Review - Death of a Salesman





Tony Cross watched Death of a Salesman at Piccadilly Theatre in London...



I have seen Death of a Salesman before, so I know how it ends. Yet, this production broke me. It’s a testament to the strength, not just of Arthur Miller’s writing, but the direction of Marianne Elliot and Miranda Cromwell and the performances of a fantastic cast.



At the centre of that cast is Wendell Pierce as Willy Loman and Sharon D. Clarke as Linda Loman. And those two performances are brilliant, both technically and emotionally. Pierce’s Loman is more obviously already a broken man at the beginning of the play, the events of which just pull the threads of his fraying dignity to pieces. Clarke’s Linda can see what is happening to her husband and her family. She can see where it will end. Her attempts to stop it will be futile, but the love is in the attempt. Clarke is superb.



Pierce and Clarke are more than ably supported by Sope Dirisu as Biff Loman. Biff believed in his father until events in a Boston hotel cracked that illusion. He calls his father a ‘fake’. The play indicates that this is the moment that Biff’s life changed forever. He gave up. But there’s also the possibility that it is also the moment that began Willy Loman’s decline too.

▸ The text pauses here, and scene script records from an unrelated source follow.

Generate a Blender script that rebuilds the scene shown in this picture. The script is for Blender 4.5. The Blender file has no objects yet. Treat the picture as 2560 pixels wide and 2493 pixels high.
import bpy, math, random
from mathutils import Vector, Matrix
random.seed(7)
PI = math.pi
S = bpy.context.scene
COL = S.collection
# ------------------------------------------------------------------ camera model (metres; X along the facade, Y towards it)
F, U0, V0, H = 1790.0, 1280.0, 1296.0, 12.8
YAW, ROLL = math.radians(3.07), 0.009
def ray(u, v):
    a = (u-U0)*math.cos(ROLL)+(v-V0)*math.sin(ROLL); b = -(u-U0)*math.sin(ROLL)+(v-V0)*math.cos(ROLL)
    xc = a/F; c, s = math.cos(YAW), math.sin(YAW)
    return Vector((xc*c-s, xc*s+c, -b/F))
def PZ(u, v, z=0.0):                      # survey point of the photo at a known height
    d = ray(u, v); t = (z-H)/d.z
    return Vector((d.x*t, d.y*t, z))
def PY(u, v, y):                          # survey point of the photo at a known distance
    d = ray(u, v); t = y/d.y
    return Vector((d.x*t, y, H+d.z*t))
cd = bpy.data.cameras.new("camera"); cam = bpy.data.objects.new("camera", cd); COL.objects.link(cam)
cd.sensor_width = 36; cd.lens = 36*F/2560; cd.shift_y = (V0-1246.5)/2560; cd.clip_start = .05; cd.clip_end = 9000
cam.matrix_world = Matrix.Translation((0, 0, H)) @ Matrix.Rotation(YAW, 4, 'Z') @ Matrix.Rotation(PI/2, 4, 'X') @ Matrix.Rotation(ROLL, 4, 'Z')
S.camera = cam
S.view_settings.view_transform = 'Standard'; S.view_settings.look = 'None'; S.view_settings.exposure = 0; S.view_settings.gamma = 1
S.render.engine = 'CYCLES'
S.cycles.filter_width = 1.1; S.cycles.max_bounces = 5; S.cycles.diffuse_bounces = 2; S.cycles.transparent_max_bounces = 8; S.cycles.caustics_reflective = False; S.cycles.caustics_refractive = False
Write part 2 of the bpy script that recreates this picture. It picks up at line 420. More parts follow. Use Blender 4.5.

Natey Jones plays Happy Loman. He’s a feckless womanizer holding down a small job. He’s ticking along. He hasn’t explicitly seen through the illusions his father has put out there, but that might be because his father’s favourite was always Biff so Happy grew up in that shadow. Both Sope Dirisu and Natey Jones are excellent.



I’ve not said anything so far about the fact that this production, originally at the Young Vic, is one where the Lomans are a black family. Willy Loman has always been an everyman. The clue is in the name but making them a black family reinforces the social commentary. Scenes play out with a different emphasis. When Howard (Matthew Sedon-Young) flinches when Willy puts his hand on his shoulder his reaction feels as much about race as it does about the cheek of it. It also adds an extra frisson to his affair with ‘The Woman’, who is white. An inter-racial relationship might have been a little risky in 1940s Massachusetts, even ignoring the basic betrayal involved. And it makes Loman’s odd relationship with his friend Charley (an excellent performance from Trevor Cooper) seem more understandable.



The sets are a skeletal minimal. Window frames, desks and chairs. There’s a real emphasis on Loman’s breakdown as his ability to distinguish between the past and the present breaks down. Although occasionally this does feel like it is over-egging a pudding. But this is the merest quibble. This is a fantastically moving production of a great play. It might be that as someone whose day job is sales related – but without the hassle of driving hundreds of miles to get to my territory – that this really hits home. There are lines that really resonate for me, but sales is just a hook to hang a story of the ordinary man and his fate in a hard world.